Cada viagem dura em torno de 7 dias. A próxima na lista de Breno será no dia 18 de fevereiro, desta vez será uma bateria de testes no Sport Club Internacional. Para quem fica, além da torcida, fica o medo. “Temos um grupo no Whatsapp em que os professores e alguns pais que conseguem acompanhar a viagem mandam fotos e contam para os outros pais o que está acontecendo. A semana antes deles saírem daqui é sempre agitada, as crianças ficam ansiosas e o coração de mãe fica apertado. Não dormimos desde o momento em que eles saem daqui, até a hora em que eles voltam, tanto pela estrada que é perigosa, quanto por ter eles longe de casa. Mas confiamos muito no técnico, isso aqui para eles é uma segunda família”, conta Katween Ariane, de 31 anos, mãe dos irmãos Breno e Bryan.
Os meninos dividem o sonho com a família, que acompanha os treinos de perto. Gisele Nantes, mora em Anhanduí, há 63km de Campo Grande e duas vezes por semana encara 1h de carro pela BR-163 para trazer Felipe aos treinos, desde que ele cumpra regras. “Eles precisam manter as notas boas e passar de ano para continuar treinando, precisam ter uma rotina mais rígida que o normal para conciliar os estudos, o futebol e as viagens, mas é tudo por ele”, conta.
Jaqueline Pereira, de 29 anos, é mãe do Abner, que aos 9 anos já tem certeza do que quer, para isso a rotina inteira da casa mudou. “Ele chega da escola às 17h30, eu e meu marido voltamos do trabalho mais ou menos no mesmo horário, então ele precisa comer alguma coisa e se arrumar para treino nesse intervalo. Mesmo com essa rotina corrida, é o sonho dele e como família precisamos apoiar, então deixamos o cansaço de lado, jantamos mais tarde e vem todo mundo para o treino."

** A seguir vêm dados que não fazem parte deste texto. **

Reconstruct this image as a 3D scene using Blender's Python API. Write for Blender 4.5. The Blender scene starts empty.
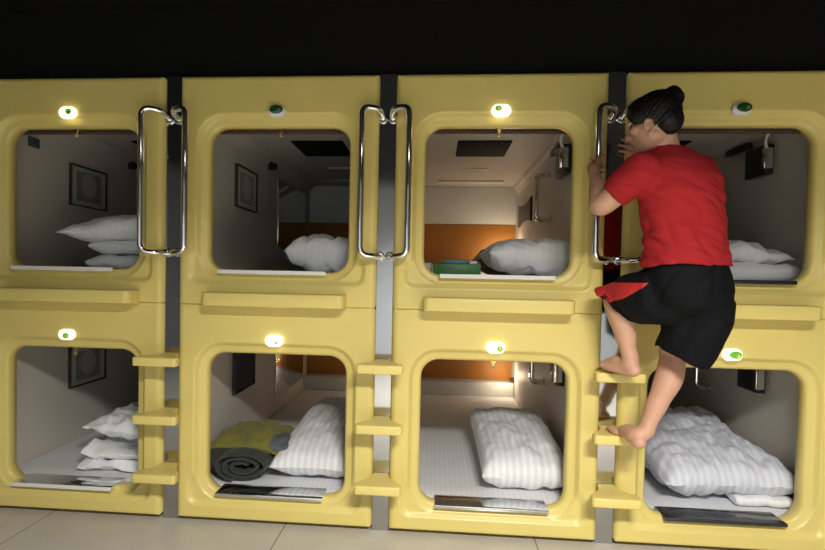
import bpy, bmesh, math, random
from mathutils import Vector, Matrix, noise
C = bpy.context.scene.collection
PI = math.pi
R = math.radians

# ------------------------------------------------------------------ camera
F = 550.0
CX, CD, CZ, YAW, PIT, ROL = .2428, 2.5854, 1.2336, .0831, -.0263, .02
PPX, PPY = 389.85, 289.77

def at(px, py, Y=0.0):
    """point of the place seen at a pixel of the photograph, at depth Y (the capsule fronts are Y = 0)"""
    u, v = px - PPX, py - PPY
    c, s = math.cos(ROL), math.sin(ROL); u, v = c*u + s*v, -s*u + c*v
    x, y, z = u/F, 1.0, -v/F
    c, s = math.cos(PIT), math.sin(PIT); y, z = c*y - s*z, s*y + c*z
    c, s = math.cos(YAW), math.sin(YAW); x, y = c*x - s*y, s*x + c*y
    t = (Y + CD)/y
    return Vector((CX + t*x, Y, CZ + t*z))

cam_data = bpy.data.cameras.new('camera')
cam = bpy.data.objects.new('camera', cam_data); C.objects.link(cam)
cam_data.sensor_width = 36; cam_data.sensor_fit = 'HORIZONTAL'
cam_data.lens = F/825*36
cam_data.shift_x = (412.5 - PPX)/825
cam_data.shift_y = (PPY - 275)/825
fwd = Vector((-math.sin(YAW)*math.cos(PIT), math.cos(YAW)*math.cos(PIT), math.sin(PIT)))
right = Vector((math.cos(YAW), math.sin(YAW), 0))
up = right.cross(fwd)
r2 = right*math.cos(ROL) + up*math.sin(ROL)
u2 = up*math.cos(ROL) - right*math.sin(ROL)
M3 = Matrix((r2, u2, -fwd)).transposed()
cam.matrix_world = Matrix.Translation((CX, -CD, CZ)) @ M3.to_4x4()
cam_data.clip_start = .05
bpy.context.scene.camera = cam

# ------------------------------------------------------------------ materials
def mat(name, col, rough=.5, metal=0.0, emit=None, estr=0.0, spec=.5, bump=0.0, bscale=60.0, var=0.0, vscale=6.0, coat=0.0, sheen=0.0, trans=0.0):
    m = bpy.data.materials.new(name); m.use_nodes = True
    nt = m.node_tree; b = nt.nodes['Principled BSDF']
    b.inputs['Base Color'].default_value = (*col, 1)
    b.inputs['Roughness'].default_value = rough
    b.inputs['Metallic'].default_value = metal
    b.inputs['Specular IOR Level'].default_value = spec
    b.inputs['Coat Weight'].default_value = coat
    b.inputs['Sheen Weight'].default_value = sheen
    b.inputs['Transmission Weight'].default_value = trans
    if emit:
        b.inputs['Emission Color'].default_value = (*emit, 1)
        b.inputs['Emission Strength'].default_value = estr
    if bump or var:
        tc = nt.nodes.new('ShaderNodeTexCoord')
        n = nt.nodes.new('ShaderNodeTexNoise'); n.inputs['Detail'].default_value = 4
        nt.links.new(tc.outputs['Object'], n.inputs['Vector'])
        if bump:
            n.inputs['Scale'].default_value = bscale
            bp = nt.nodes.new('ShaderNodeBump'); bp.inputs['Strength'].default_value = bump; bp.inputs['Distance'].default_value = .01
            nt.links.new(n.outputs['Fac'], bp.inputs['Height']); nt.links.new(bp.outputs['Normal'], b.inputs['Normal'])
        if var:
            n2 = nt.nodes.new('ShaderNodeTexNoise'); n2.inputs['Scale'].default_value = vscale; n2.inputs['Detail'].default_value = 3
            nt.links.new(tc.outputs['Object'], n2.inputs['Vector'])
            mx = nt.nodes.new('ShaderNodeMix'); mx.data_type = 'RGBA'
            mx.inputs[6].default_value = (*[c*(1 - var) for c in col], 1)
            mx.inputs[7].default_value = (*[min(1, c*(1 + var)) for c in col], 1)
            nt.links.new(n2.outputs['Fac'], mx.inputs[0]); nt.links.new(mx.outputs[2], b.inputs['Base Color'])
    return m

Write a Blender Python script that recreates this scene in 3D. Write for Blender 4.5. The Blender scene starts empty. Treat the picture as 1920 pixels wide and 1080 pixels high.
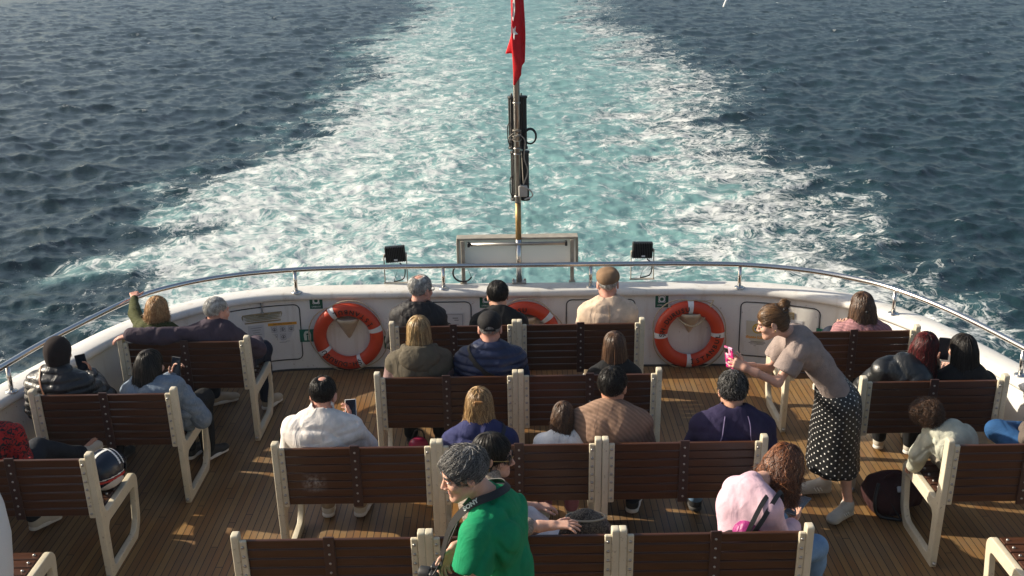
HAZE=0.0006; CAMYAW=0.164; CAMROLL=-0.982; EXPO=0.55
import bpy, math, random
import numpy as np
from mathutils import Vector, Matrix, Euler
rng=np.random.default_rng(7); random.seed(7)
S=bpy.context.scene; COL=S.collection
R=math.radians
A=lambda *v: np.array(v,dtype=float)

# ------------------------------------------------------------------ materials
def newmat(name):
    m=bpy.data.materials.new(name); m.use_nodes=True
    nt=m.node_tree; b=nt.nodes['Principled BSDF']
    return m,nt,b
def N(nt,t,**kw):
    n=nt.nodes.new(t)
    for k,v in kw.items():
        if k.startswith('_'): setattr(n,k[1:],v)
        else: n.inputs[k.replace('__',' ')].default_value=v
    return n
def L(nt,a,b): nt.links.new(a,b)
def ramp(nt,fac,stops,interp='LINEAR'):
    r=nt.nodes.new('ShaderNodeValToRGB'); r.color_ramp.interpolation=interp
    e=r.color_ramp.elements
    while len(e)<len(stops): e.new(.5)
    for q,(p,c) in zip(e,stops):
        q.position=p; q.color=(*c,1) if len(c)==3 else c
    if fac is not None: L(nt,fac,r.inputs['Fac'])
    return r
def mixc(nt,fac,a,b,blend='MIX'):
    m=nt.nodes.new('ShaderNodeMix'); m.data_type='RGBA'; m.blend_type=blend
    for s,v in ((m.inputs[0],fac),(m.inputs[6],a),(m.inputs[7],b)):
        if isinstance(v,(int,float)): s.default_value=v
        elif isinstance(v,tuple): s.default_value=(*v,1) if len(v)==3 else v
        else: L(nt,v,s)
    return m.outputs[2]
def mth(nt,op,a,b=None,c=None,clamp=False):
    m=nt.nodes.new('ShaderNodeMath'); m.operation=op; m.use_clamp=clamp
    for i,v in enumerate((a,b,c)):
        if v is None: continue
        if isinstance(v,(int,float)): m.inputs[i].default_value=v
        else: L(nt,v,m.inputs[i])
    return m.outputs[0]
def noise(nt,vec,scale,detail=4,rough=.55,dist=0.0):
    n=nt.nodes.new('ShaderNodeTexNoise'); n.inputs['Scale'].default_value=scale
    n.inputs['Detail'].default_value=detail; n.inputs['Roughness'].default_value=rough; n.inputs['Distortion'].default_value=dist
    if vec is not None: L(nt,vec,n.inputs['Vector'])
    return n.outputs['Fac']
def bump(nt,b,h,strength=.3,dist=.01,normal=None):
    n=nt.nodes.new('ShaderNodeBump'); n.inputs['Strength'].default_value=strength; n.inputs['Distance'].default_value=dist
    L(nt,h,n.inputs['Height'])
    if normal is not None: L(nt,normal,n.inputs['Normal'])
    if b is not None: L(nt,n.outputs[0],b.inputs['Normal'])
    return n.outputs[0]
def texco(nt,which='Object'): return nt.nodes.new('ShaderNodeTexCoord').outputs[which]
def sc(c,k): return tuple(min(1,x*k) for x in c)

MC={}
def plain(name,col,rough=.5,metal=0.,var=.12,scale=9.,bmp=0.,bscale=60.,spec=.5):
    key=('plain',name)
    if key in MC: return MC[key]
    m,nt,b=newmat(name); o=texco(nt)
    f=noise(nt,o,scale,5,.6)
    r=ramp(nt,f,[(.3,sc(col,1-var)),(.7,sc(col,1+var))]); L(nt,r.outputs[0],b.inputs['Base Color'])
    b.inputs['Roughness'].default_value=rough; b.inputs['Metallic'].default_value=metal
    b.inputs['Specular IOR Level'].default_value=spec
    if bmp>0: bump(nt,b,noise(nt,o,bscale,3),bmp,.004)
    MC[key]=m; return m
def fabric(name,col,rough=.85,weave=0.,fold=.35,rib=None,col2=None,pat=None,spec=.25,foldscale=9.,sheen=.0):
    """cloth: mottled colour, soft wrinkles as bump, fine weave; rib=(scale) gives knitted ribs; pat: a second colour in patches"""
    m,nt,b=newmat(name); o=texco(nt)
    f=noise(nt,o,14,4,.6); c=ramp(nt,f,[(.3,sc(col,.84)),(.7,sc(col,1.14))]).outputs[0]
    if col2 is not None:
        pf=ramp(nt,noise(nt,o,pat or 30,3,.6,1.5),[(.5,(0,0,0)),(.54,(1,1,1))]).outputs[0]
        c=mixc(nt,pf,c,col2)
    if rib:
        w0=N(nt,'ShaderNodeTexWave'); w0.bands_direction='DIAGONAL'; w0.inputs['Scale'].default_value=rib; w0.inputs['Distortion'].default_value=1.5; L(nt,o,w0.inputs['Vector'])
        c=mixc(nt,mth(nt,'MULTIPLY',w0.outputs['Fac'],.55),c,sc(col,.55))
    L(nt,c,b.inputs['Base Color'])
    b.inputs['Roughness'].default_value=rough; b.inputs['Specular IOR Level'].default_value=spec
    mp=N(nt,'ShaderNodeMapping'); L(nt,o,mp.inputs[0]); mp.inputs['Scale'].default_value=(1.0,1.0,.55)
    w=noise(nt,mp.outputs[0],foldscale,3,.5,1.2)
    nn=bump(nt,None,w,fold,.035)
    h=noise(nt,o,180,2,.5)
    if rib:
        wv=N(nt,'ShaderNodeTexWave'); wv.bands_direction='DIAGONAL'; wv.inputs['Scale'].default_value=rib; wv.inputs['Distortion'].default_value=1.5
        L(nt,o,wv.inputs['Vector']); h=mth(nt,'ADD',mth(nt,'MULTIPLY',wv.outputs['Fac'],1.6),h)
    bump(nt,b,h,.25+weave,.004,nn)
    if sheen: b.inputs['Sheen Weight'].default_value=sheen
    return m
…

A morte de 10 jogadores do Flamengo, a fez pensar, mas não mudar os planos do filho. "Depois da tragédia, passa um filme pela cabeça, porque eles sempre viajam e poderia ter sido o meu filho, eu não sei o que pode acontecer quando ele está fora. Hoje ele está aqui treinando em casa, amanhã pode ser que um olheiro olhe para ele e leve ele embora. A tragédia pode acontecer em qualquer lugar, até mesmo no campo, eles podem cair e se machucar. Sofremos no canto, mas precisamos deixar eles livres para seguir os próprios sonhos e acredito que mesmo essa fatalidade não vai tirar ele do caminho”, diz.
Hoje o Náutico FC conta com psicóloga que a cada 15 dias faz um trabalho dinâmico com o grupo, “É o mínimo de suporte que eles precisam. Ano passado fomos para a final em Nova Andradina para o Grêmio, com 4 mil pessoas em um estádio, nós perdemos nos pênaltis. O Felipe errou o chute na final, imagina como fica a cabeça do menino, ele ainda é uma criança. Tem toda a preocupação de estar longe de casa e ficar longe da família, que querendo ou não pesa na hora de seguir a carreira. Sempre digo que talento todos eles têm, mas só fica na profissão quem também tem um bom psicológico, porque é uma criança de 14 anos que vai morar longe dos pais para seguir um sonho”, conta Júlio.
Além do cuidado durante os treinos, Júlio também diz que antes de cada viagem a equipe procura saber como a estrutura do clube que vai receber o time está, cada professor que acompanha os atletas é responsável pelo bem estar e segurança deles, no processo eles assistem aos treinos, ficam no mesmo alojamento, estão atentos às refeições e as condições de cada jogador. “Como treinador e responsável, a preocupação é imensa, porque tirar eles do ambiente de casa não é fácil. Cada menino tem a própria cultura, sua educação, eles sentem falta de casa, dos pais, é o tempo todo lidando com tudo isso”, diz.